Battling perfectionism with EVEN founders Ellen Sullivan and Dr Nora Koslowski

Get EVEN Podcast | Ellen Sullivan and Dr Nora Koslowski, Co-Founders, EVEN.

Season 2 of the Get EVEN podcast is live!

In this episode Ellen and Nora share the leadership lessons they learned the hard way, the standards women are held to that men are not, and answer a real listener dilemma about career progression and family.

Key takeaways:

Your internal bar is probably set too high

Most women in leadership carry a standard for themselves that nobody around them is meeting. Nora remembers as a young leader, walking into a senior leader meeting and watching male peers show up underprepared, underdelivering, and still advancing without consequence. It was a genuine awakening. Her advice now: negotiate every offer, ask for more, and stop treating discretionary effort as the baseline.

Ellen shares women are statistically more likely to have the qualities of effective leaders, yet they question whether they belong more than their peers do. The problem is not capability. It is a bar that was never applied evenly, and that too many women keep raising for themselves.

Personalise what work-life balance means for you

Work-life balance does not have to be an aspiration you are always falling short of. It can simply be defined by you, for you, based on what you actually need.

Ellen describes her version not as equal hours between work and family, but as full presence in both. Genuinely productive when she is working. Genuinely present with her kids when she is not. That distinction changed everything for her.
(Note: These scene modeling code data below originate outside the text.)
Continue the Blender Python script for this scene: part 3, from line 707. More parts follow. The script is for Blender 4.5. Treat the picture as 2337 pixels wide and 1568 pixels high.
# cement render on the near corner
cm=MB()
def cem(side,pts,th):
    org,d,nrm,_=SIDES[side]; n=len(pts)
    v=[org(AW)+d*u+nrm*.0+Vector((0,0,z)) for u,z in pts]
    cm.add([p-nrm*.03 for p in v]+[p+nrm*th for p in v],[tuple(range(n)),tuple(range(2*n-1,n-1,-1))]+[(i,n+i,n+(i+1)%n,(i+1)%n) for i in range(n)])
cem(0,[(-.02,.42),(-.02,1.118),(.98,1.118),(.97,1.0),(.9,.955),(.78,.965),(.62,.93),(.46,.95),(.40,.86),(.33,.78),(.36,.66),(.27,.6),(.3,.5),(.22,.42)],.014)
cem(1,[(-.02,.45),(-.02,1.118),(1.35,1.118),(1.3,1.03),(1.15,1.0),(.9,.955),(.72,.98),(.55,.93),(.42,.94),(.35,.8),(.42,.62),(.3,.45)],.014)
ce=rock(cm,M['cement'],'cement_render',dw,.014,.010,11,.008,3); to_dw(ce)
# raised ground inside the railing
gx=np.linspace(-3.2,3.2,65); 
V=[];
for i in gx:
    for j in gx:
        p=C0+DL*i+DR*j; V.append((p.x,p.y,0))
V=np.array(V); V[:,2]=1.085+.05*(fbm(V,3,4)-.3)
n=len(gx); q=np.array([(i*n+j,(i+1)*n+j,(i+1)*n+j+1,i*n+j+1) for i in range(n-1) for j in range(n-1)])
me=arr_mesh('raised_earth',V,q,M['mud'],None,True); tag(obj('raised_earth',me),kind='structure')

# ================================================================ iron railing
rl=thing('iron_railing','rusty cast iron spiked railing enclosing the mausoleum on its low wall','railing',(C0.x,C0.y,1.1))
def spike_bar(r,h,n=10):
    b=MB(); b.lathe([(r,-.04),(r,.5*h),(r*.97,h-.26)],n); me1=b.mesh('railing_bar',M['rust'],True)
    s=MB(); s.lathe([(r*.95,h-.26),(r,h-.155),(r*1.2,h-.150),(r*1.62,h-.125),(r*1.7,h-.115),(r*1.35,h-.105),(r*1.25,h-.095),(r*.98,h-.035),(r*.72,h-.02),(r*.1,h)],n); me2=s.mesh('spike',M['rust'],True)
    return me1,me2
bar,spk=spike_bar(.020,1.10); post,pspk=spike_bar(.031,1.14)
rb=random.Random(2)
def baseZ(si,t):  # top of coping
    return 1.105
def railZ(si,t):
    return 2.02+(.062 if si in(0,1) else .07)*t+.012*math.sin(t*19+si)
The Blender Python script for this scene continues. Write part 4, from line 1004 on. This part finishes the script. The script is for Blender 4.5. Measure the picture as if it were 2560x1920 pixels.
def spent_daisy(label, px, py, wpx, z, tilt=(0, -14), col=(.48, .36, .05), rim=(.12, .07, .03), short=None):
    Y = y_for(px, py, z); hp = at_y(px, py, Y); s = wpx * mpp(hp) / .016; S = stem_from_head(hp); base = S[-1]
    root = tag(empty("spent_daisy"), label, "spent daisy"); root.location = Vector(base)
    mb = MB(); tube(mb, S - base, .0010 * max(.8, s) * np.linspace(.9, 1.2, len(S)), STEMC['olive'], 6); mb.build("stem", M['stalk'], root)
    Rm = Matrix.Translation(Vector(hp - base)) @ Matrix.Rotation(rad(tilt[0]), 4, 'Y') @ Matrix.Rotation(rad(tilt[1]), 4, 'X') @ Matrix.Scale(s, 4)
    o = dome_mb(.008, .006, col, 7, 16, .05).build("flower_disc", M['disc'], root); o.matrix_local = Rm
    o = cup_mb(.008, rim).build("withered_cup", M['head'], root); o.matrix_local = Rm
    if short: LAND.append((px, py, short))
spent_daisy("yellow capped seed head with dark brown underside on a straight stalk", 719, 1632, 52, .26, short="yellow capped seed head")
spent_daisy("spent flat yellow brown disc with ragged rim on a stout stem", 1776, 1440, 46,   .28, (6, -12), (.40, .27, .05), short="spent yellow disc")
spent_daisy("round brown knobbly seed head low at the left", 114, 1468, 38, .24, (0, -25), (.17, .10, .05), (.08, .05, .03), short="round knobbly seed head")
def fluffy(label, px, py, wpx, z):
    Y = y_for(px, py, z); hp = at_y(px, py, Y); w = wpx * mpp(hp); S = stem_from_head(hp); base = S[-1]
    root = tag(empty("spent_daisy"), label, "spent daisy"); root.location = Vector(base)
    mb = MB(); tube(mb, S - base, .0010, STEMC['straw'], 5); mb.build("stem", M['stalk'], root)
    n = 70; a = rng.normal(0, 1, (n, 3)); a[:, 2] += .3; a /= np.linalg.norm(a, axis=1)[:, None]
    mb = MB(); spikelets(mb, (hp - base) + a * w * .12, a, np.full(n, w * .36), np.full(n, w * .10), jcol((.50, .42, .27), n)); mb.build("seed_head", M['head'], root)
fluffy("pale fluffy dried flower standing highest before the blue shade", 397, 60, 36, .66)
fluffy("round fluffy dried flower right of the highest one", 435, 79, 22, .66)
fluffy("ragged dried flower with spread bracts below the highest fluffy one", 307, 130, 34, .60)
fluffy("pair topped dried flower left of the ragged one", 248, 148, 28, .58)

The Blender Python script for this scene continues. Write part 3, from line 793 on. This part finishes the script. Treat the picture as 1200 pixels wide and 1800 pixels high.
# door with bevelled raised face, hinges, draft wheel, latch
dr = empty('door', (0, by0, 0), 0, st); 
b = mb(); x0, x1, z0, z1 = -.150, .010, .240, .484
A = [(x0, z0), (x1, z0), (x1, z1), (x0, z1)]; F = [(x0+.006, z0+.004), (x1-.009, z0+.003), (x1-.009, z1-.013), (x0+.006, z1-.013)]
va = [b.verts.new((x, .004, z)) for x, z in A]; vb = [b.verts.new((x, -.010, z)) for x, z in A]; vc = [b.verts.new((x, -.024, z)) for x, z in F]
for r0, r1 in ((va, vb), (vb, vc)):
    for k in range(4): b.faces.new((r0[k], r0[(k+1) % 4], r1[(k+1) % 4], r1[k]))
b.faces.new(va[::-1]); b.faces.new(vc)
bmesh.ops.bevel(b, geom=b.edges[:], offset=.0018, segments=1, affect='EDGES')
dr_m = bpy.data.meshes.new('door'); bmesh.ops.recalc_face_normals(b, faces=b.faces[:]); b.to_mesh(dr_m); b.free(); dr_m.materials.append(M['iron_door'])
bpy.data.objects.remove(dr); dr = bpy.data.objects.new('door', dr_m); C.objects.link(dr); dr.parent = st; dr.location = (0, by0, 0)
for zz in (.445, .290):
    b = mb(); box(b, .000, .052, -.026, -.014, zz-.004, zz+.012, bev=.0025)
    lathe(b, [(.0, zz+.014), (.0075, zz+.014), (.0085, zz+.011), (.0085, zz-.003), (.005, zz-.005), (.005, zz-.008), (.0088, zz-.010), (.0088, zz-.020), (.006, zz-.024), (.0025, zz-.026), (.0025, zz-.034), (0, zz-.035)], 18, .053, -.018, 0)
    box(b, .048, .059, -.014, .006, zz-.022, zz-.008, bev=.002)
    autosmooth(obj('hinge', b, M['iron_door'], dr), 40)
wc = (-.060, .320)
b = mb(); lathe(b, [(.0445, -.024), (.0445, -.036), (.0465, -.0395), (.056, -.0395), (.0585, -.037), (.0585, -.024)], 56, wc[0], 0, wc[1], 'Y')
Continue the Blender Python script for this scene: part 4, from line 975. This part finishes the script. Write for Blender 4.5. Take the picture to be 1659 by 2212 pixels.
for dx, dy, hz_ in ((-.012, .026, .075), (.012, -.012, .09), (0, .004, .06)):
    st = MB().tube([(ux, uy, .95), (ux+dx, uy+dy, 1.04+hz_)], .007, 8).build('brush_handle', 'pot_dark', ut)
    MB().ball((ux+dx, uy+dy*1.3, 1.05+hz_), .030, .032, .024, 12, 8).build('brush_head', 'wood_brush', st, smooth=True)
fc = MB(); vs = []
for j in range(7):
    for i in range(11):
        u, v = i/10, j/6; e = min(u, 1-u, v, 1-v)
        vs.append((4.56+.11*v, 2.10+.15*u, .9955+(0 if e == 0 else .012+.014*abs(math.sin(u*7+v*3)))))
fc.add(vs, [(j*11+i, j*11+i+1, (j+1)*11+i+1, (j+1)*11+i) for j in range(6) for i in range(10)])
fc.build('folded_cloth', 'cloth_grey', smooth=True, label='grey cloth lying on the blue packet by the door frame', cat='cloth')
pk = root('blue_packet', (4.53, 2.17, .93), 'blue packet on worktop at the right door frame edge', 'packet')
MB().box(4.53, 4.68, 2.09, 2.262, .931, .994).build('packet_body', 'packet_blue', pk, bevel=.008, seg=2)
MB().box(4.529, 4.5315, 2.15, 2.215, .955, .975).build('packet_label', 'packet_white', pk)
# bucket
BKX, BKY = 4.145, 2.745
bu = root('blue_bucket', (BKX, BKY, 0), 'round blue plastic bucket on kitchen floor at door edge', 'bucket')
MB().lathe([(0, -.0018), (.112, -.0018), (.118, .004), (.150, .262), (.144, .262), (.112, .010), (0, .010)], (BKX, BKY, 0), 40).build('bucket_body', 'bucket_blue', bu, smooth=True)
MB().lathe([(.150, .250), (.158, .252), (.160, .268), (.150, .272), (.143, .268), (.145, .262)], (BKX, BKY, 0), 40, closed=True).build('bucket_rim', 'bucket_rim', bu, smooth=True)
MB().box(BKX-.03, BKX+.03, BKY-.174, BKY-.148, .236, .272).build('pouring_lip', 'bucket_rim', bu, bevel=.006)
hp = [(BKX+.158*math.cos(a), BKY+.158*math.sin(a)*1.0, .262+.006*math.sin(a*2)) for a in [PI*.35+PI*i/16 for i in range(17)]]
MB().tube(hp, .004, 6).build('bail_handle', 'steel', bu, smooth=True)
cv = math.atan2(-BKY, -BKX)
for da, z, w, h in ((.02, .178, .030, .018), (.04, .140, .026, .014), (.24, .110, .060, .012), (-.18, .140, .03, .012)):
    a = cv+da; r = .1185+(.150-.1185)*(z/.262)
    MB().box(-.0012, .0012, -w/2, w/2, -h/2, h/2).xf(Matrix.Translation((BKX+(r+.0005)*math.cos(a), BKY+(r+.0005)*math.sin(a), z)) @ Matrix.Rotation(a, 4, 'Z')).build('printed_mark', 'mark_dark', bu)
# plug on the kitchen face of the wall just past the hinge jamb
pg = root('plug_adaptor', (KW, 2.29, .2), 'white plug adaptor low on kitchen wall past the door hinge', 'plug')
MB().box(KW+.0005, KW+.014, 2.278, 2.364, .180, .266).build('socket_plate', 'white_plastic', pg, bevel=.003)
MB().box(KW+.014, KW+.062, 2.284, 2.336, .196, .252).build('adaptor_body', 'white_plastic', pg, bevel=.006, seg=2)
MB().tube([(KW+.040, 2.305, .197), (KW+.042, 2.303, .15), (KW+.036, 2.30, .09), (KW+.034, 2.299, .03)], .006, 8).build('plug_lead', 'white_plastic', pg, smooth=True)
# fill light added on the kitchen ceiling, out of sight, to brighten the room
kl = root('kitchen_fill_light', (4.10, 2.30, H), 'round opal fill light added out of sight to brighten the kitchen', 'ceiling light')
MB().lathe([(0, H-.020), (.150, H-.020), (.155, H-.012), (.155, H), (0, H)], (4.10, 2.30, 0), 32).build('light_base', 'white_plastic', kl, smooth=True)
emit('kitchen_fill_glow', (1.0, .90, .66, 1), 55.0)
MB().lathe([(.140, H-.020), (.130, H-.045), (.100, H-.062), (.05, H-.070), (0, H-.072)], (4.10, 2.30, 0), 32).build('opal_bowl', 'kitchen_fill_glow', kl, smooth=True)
Nora frames it the same way: the people who matter most do not need your constant availability. They need your full attention when you are there.

Start by asking what your non-negotiables are. Not what balance is supposed to look like, but what it needs to feel like for you specifically. Once you name those, the decisions become clearer. You stop measuring yourself against a version of balance that was built for someone else's life, and start building one that fits yours.

Your external network can change your career

Ellen names this as the skill she would have built earlier than anything else. She spent years mastering the internal workings of her organisation, knowing every shortcut, every workaround. What she underinvested in was the network outside it: people in different industries, different functions, people who simply sparked something.

When she built it, the effect was immediate. More energy. Broader strategic thinking. Clarity on whether she was in the right place. Her advice is straightforward: if you are telling yourself you are too busy, something else on the list needs to come down. Relationships outside your organisation are not a reward for when things slow down. They are the work.